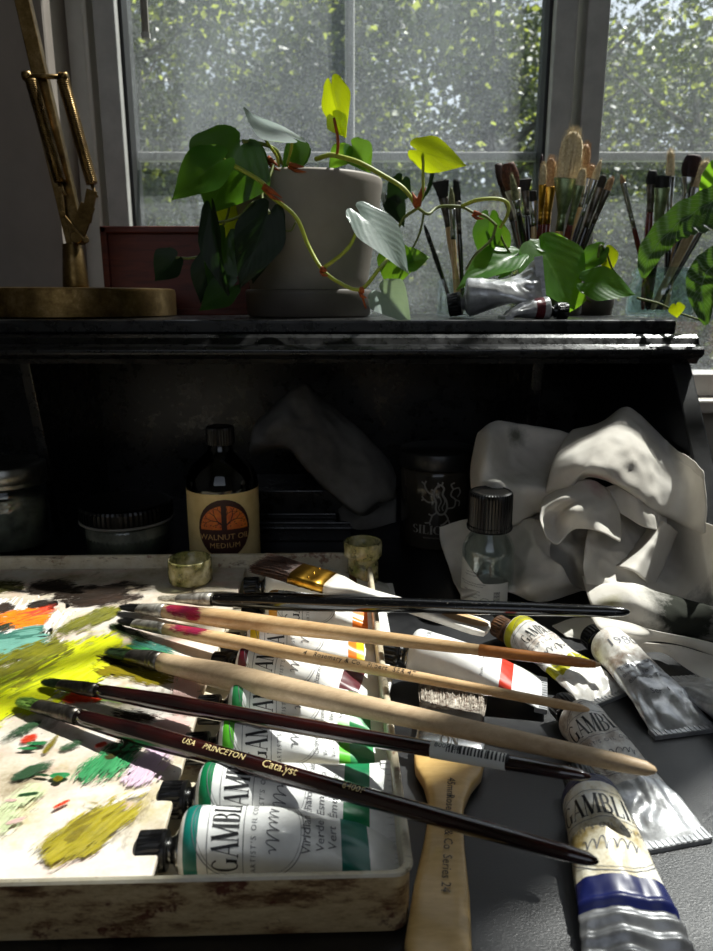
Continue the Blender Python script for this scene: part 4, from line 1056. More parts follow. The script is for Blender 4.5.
pe0 = G(146, 875, PZ); pe1 = G(203, 692, PZ); pe2 = G(243, 572, PZ)
t = empty('mixing_palette', Vector((-.2, .4, PZ - .004)), 'white mixing palette smeared with yellow, green, orange and dark oil paint', 'palette')
m = MB(); back = T(0, TD - .004).y; fy = T(-.2, .0045).y
lf = T(-TW + .004, .1).x
pts = [(lf, fy + .004), (pe0.x + .003, fy + .001), (pe1.x, pe1.y), (pe2.x + .001, back - .004), (lf, back - .010)]
m.rings([[Vector((x, y, z)) for x, y in pts] for z in (PZ - .0035, PZ)]); m.box((lf + .01, fy + .02, .0034), (lf + .03, back - .02, PZ - .0035)); m.box((-.13, fy + .02, .0034), (-.12, back - .02, PZ - .0035))
pal = build('palette_board', m, 'palette', t, smooth=False, bev=.0008)
SM = dict(black=('17110c', '2e2014'), brown=('140c08', '3a2412'), orange=('d93a08', 'ff7a10', 'f7a01c'), redor=('c02a08', 'f0481c'), oliv=('3f3f0c', '6b6a10', '8f8a14'), darkol=('232408', '4f4a10'), teal=('5c8f80', '7ab0a0'), tealdk=('2f5f54', '4a8a78'),
          lime=('a4b000', 'ccd006', 'b8c000'), limedk=('7f8a00', 'a8b008'), green=('1d6a3a', '2f8a50', '4aa86a'), gblack=('0c0e08', '26380f'), yel=('6e6404', '988a0a', 'b4a414'), pink=('d8aca4', 'e8c8c0'), lilac=('c8a8c0', 'dcc4d4'), pale=('b8c890', 'd0d8b0'),
          ltgreen=('8fd040', 'b4e060'), white=('e8e4dc', 'f6f4f0'), dkgreen=('12301c', '2f5a30'), brownor=('4a2408', '8a5010', 'c8801c'), yelol=('4e4406', '857608', '5e5206'))
for k_, v_ in SM.items(): M['p_' + k_] = smear(k_, *v_, den=.75 if k_ in ('lime', 'limedk', 'teal', 'pink', 'yel') else .6)
zi = [0]
def stroke(p0, p1, wpx, mat, h=.0006, bend=0., label=None):
    zi[0] += 1; A = G(*p0, PZ); B = G(*p1, PZ); X = B - A; L_ = X.length; X.normalize(); S = Vector((-X.y, X.x, 0))
    mid = ((p0[0] + p1[0]) / 2, (p0[1] + p1[1]) / 2)
    c = G(mid[0], mid[1], PZ); e = G(mid[0] + wpx[0], mid[1] + wpx[1], PZ); w_ = abs((e - c).dot(S)); z = .00008 + zi[0] * .00004
    mb = MB()
    def F(i, j):
        tt = (j - .5) * 2; x = -.06 * L_ + 1.12 * L_ * i; env = (1 - abs(2 * i - 1) ** 4) ** .5 * .35 + .65
        y = w_ * tt * env + bend * L_ * math.sin(PI * i)
        n_ = mn.noise(Vector((x * 60, y * 420, zi[0] * 3.)))
        return A + X * x + S * y + Vector((0, 0, z + h * max(0, .5 + n_) * math.sin(PI * i) ** .3 * (1 - tt * tt) ** .5))
    mb.grid(F, 40, 24); build('paint_smear', mb, mat, t, label=label)
# (start px, end px, half-width vector px, paint)
for a in [((-60, 700), (20, 600), (60, 40), 'p_white', .0002),
          ((-10, 590), (22, 582), (0, 9), 'p_darkol'), ((28, 590), (75, 583), (0, 9), 'p_black'), ((48, 600), (146, 588), (0, 11), 'p_black'), ((70, 606), (140, 596), (0, 7), 'p_brown'),
          ((-12, 626), (52, 612), (0, 12), 'p_orange'), ((12, 622), (62, 604), (0, 7), 'p_redor'), ((-10, 612), (14, 605), (0, 6), 'p_brown'), ((27, 607), (56, 602), (0, 4.5), 'p_black', .0014), ((-10, 632), (14, 624), (0, 6), 'p_gblack'),
          ((-20, 650), (48, 640), (0, 18), 'p_teal'), ((-10, 640), (50, 631), (0, 6), 'p_tealdk'),
          ((-20, 722), (124, 634), (0, 34), 'p_lime'), ((-30, 700), (70, 655), (0, 22), 'p_limedk'), ((40, 690), (120, 650), (0, 24), 'p_lime'), ((48, 640), (120, 606), (0, 10), 'p_oliv'), ((-30, 690), (64, 644), (0, 26), 'p_oliv'),
          ((60, 690), (150, 700), (0, 10), 'p_ltgreen'),
          ((96, 664), (176, 682), (0, 13), 'p_yelol'), ((98, 656), (140, 668), (0, 8), 'p_brown'), ((128, 640), (176, 655), (0, 7), 'p_tealdk'), ((126, 646), (182, 660), (0, 3), 'p_green'), ((112, 626), (150, 644), (0, 9), 'p_gblack'),
          ((190, 668), (182, 716), (16, 0), 'p_pink'), ((66, 697), (108, 697), (0, 9), 'p_redor'), ((112, 712), (158, 722), (0, 10), 'p_black'), ((38, 713), (72, 716), (0, 6), 'p_brown'),
          ((150, 735), (190, 728), (0, 14), 'p_pink'), ((2, 744), (40, 722), (0, 7), 'p_dkgreen'), ((20, 744), (38, 738), (0, 5), 'p_redor'), ((22, 752), (50, 744), (0, 3), 'p_darkol'), ((60, 752), (84, 742), (0, 5), 'p_dkgreen'), ((44, 756), (58, 738), (5, 0), 'p_yelol'),
          ((130, 790), (170, 745), (18, 8), 'p_lilac'), ((88, 786), (134, 742), (18, 10), 'p_green'), ((106, 752), (142, 750), (0, 13), 'p_gblack'), ((12, 782), (54, 764), (0, 6), 'p_dkgreen'), ((-20, 842), (40, 790), (10, 16), 'p_pale'),
          ((44, 864), (138, 796), (15, 18), 'p_yel', .001), ((60, 846), (122, 800), (6, 8), 'p_yelol', .001), ((95, 812), (150, 792), (0, 5), 'p_white')]:
    stroke(*a)
r = random.Random(9)
for i in range(34):
    u, v = r.uniform(0, 190), r.uniform(600, 862); q = r.choice(['p_darkol', 'p_brown', 'p_green', 'p_redor', 'p_yelol', 'p_dkgreen', 'p_pink', 'p_yel'])
    if (u < 120 and v < 720) or (u > 125 and v > 670) or u > 165: continue
    dx, dy = r.uniform(6, 22), r.uniform(-9, 3)
    stroke((u, v), (u + dx, v + dy), (0, r.uniform(1.5, 4)), q, .0003)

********

What needs to be done | Would you set down the listing exactly, omitting pictures?

In response |
Continue the Blender Python script for this scene: part 4, from line 1056. More parts follow. The script is for Blender 4.5.
pe0 = G(146, 875, PZ); pe1 = G(203, 692, PZ); pe2 = G(243, 572, PZ)
t = empty('mixing_palette', Vector((-.2, .4, PZ - .004)), 'white mixing palette smeared with yellow, green, orange and dark oil paint', 'palette')
m = MB(); back = T(0, TD - .004).y; fy = T(-.2, .0045).y
lf = T(-TW + .004, .1).x
pts = [(lf, fy + .004), (pe0.x + .003, fy + .001), (pe1.x, pe1.y), (pe2.x + .001, back - .004), (lf, back - .010)]
m.rings([[Vector((x, y, z)) for x, y in pts] for z in (PZ - .0035, PZ)]); m.box((lf + .01, fy + .02, .0034), (lf + .03, back - .02, PZ - .0035)); m.box((-.13, fy + .02, .0034), (-.12, back - .02, PZ - .0035))
pal = build('palette_board', m, 'palette', t, smooth=False, bev=.0008)
SM = dict(black=('17110c', '2e2014'), brown=('140c08', '3a2412'), orange=('d93a08', 'ff7a10', 'f7a01c'), redor=('c02a08', 'f0481c'), oliv=('3f3f0c', '6b6a10', '8f8a14'), darkol=('232408', '4f4a10'), teal=('5c8f80', '7ab0a0'), tealdk=('2f5f54', '4a8a78'),
          lime=('a4b000', 'ccd006', 'b8c000'), limedk=('7f8a00', 'a8b008'), green=('1d6a3a', '2f8a50', '4aa86a'), gblack=('0c0e08', '26380f'), yel=('6e6404', '988a0a', 'b4a414'), pink=('d8aca4', 'e8c8c0'), lilac=('c8a8c0', 'dcc4d4'), pale=('b8c890', 'd0d8b0'),
          ltgreen=('8fd040', 'b4e060'), white=('e8e4dc', 'f6f4f0'), dkgreen=('12301c', '2f5a30'), brownor=('4a2408', '8a5010', 'c8801c'), yelol=('4e4406', '857608', '5e5206'))
for k_, v_ in SM.items(): M['p_' + k_] = smear(k_, *v_, den=.75 if k_ in ('lime', 'limedk', 'teal', 'pink', 'yel') else .6)
zi = [0]
def stroke(p0, p1, wpx, mat, h=.0006, bend=0., label=None):
    zi[0] += 1; A = G(*p0, PZ); B = G(*p1, PZ); X = B - A; L_ = X.length; X.normalize(); S = Vector((-X.y, X.x, 0))
    mid = ((p0[0] + p1[0]) / 2, (p0[1] + p1[1]) / 2)
    c = G(mid[0], mid[1], PZ); e = G(mid[0] + wpx[0], mid[1] + wpx[1], PZ); w_ = abs((e - c).dot(S)); z = .00008 + zi[0] * .00004
    mb = MB()
    def F(i, j):
        tt = (j - .5) * 2; x = -.06 * L_ + 1.12 * L_ * i; env = (1 - abs(2 * i - 1) ** 4) ** .5 * .35 + .65
        y = w_ * tt * env + bend * L_ * math.sin(PI * i)
        n_ = mn.noise(Vector((x * 60, y * 420, zi[0] * 3.)))
        return A + X * x + S * y + Vector((0, 0, z + h * max(0, .5 + n_) * math.sin(PI * i) ** .3 * (1 - tt * tt) ** .5))
    mb.grid(F, 40, 24); build('paint_smear', mb, mat, t, label=label)
# (start px, end px, half-width vector px, paint)
for a in [((-60, 700), (20, 600), (60, 40), 'p_white', .0002),
          ((-10, 590), (22, 582), (0, 9), 'p_darkol'), ((28, 590), (75, 583), (0, 9), 'p_black'), ((48, 600), (146, 588), (0, 11), 'p_black'), ((70, 606), (140, 596), (0, 7), 'p_brown'),
          ((-12, 626), (52, 612), (0, 12), 'p_orange'), ((12, 622), (62, 604), (0, 7), 'p_redor'), ((-10, 612), (14, 605), (0, 6), 'p_brown'), ((27, 607), (56, 602), (0, 4.5), 'p_black', .0014), ((-10, 632), (14, 624), (0, 6), 'p_gblack'),
          ((-20, 650), (48, 640), (0, 18), 'p_teal'), ((-10, 640), (50, 631), (0, 6), 'p_tealdk'),
          ((-20, 722), (124, 634), (0, 34), 'p_lime'), ((-30, 700), (70, 655), (0, 22), 'p_limedk'), ((40, 690), (120, 650), (0, 24), 'p_lime'), ((48, 640), (120, 606), (0, 10), 'p_oliv'), ((-30, 690), (64, 644), (0, 26), 'p_oliv'),
          ((60, 690), (150, 700), (0, 10), 'p_ltgreen'),
          ((96, 664), (176, 682), (0, 13), 'p_yelol'), ((98, 656), (140, 668), (0, 8), 'p_brown'), ((128, 640), (176, 655), (0, 7), 'p_tealdk'), ((126, 646), (182, 660), (0, 3), 'p_green'), ((112, 626), (150, 644), (0, 9), 'p_gblack'),
          ((190, 668), (182, 716), (16, 0), 'p_pink'), ((66, 697), (108, 697), (0, 9), 'p_redor'), ((112, 712), (158, 722), (0, 10), 'p_black'), ((38, 713), (72, 716), (0, 6), 'p_brown'),
          ((150, 735), (190, 728), (0, 14), 'p_pink'), ((2, 744), (40, 722), (0, 7), 'p_dkgreen'), ((20, 744), (38, 738), (0, 5), 'p_redor'), ((22, 752), (50, 744), (0, 3), 'p_darkol'), ((60, 752), (84, 742), (0, 5), 'p_dkgreen'), ((44, 756), (58, 738), (5, 0), 'p_yelol'),
          ((130, 790), (170, 745), (18, 8), 'p_lilac'), ((88, 786), (134, 742), (18, 10), 'p_green'), ((106, 752), (142, 750), (0, 13), 'p_gblack'), ((12, 782), (54, 764), (0, 6), 'p_dkgreen'), ((-20, 842), (40, 790), (10, 16), 'p_pale'),
          ((44, 864), (138, 796), (15, 18), 'p_yel', .001), ((60, 846), (122, 800), (6, 8), 'p_yelol', .001), ((95, 812), (150, 792), (0, 5), 'p_white')]:
    stroke(*a)
r = random.Random(9)
for i in range(34):
    u, v = r.uniform(0, 190), r.uniform(600, 862); q = r.choice(['p_darkol', 'p_brown', 'p_green', 'p_redor', 'p_yelol', 'p_dkgreen', 'p_pink', 'p_yel'])
    if (u < 120 and v < 720) or (u > 125 and v > 670) or u > 165: continue
    dx, dy = r.uniform(6, 22), r.uniform(-9, 3)
    stroke((u, v), (u + dx, v + dy), (0, r.uniform(1.5, 4)), q, .0003)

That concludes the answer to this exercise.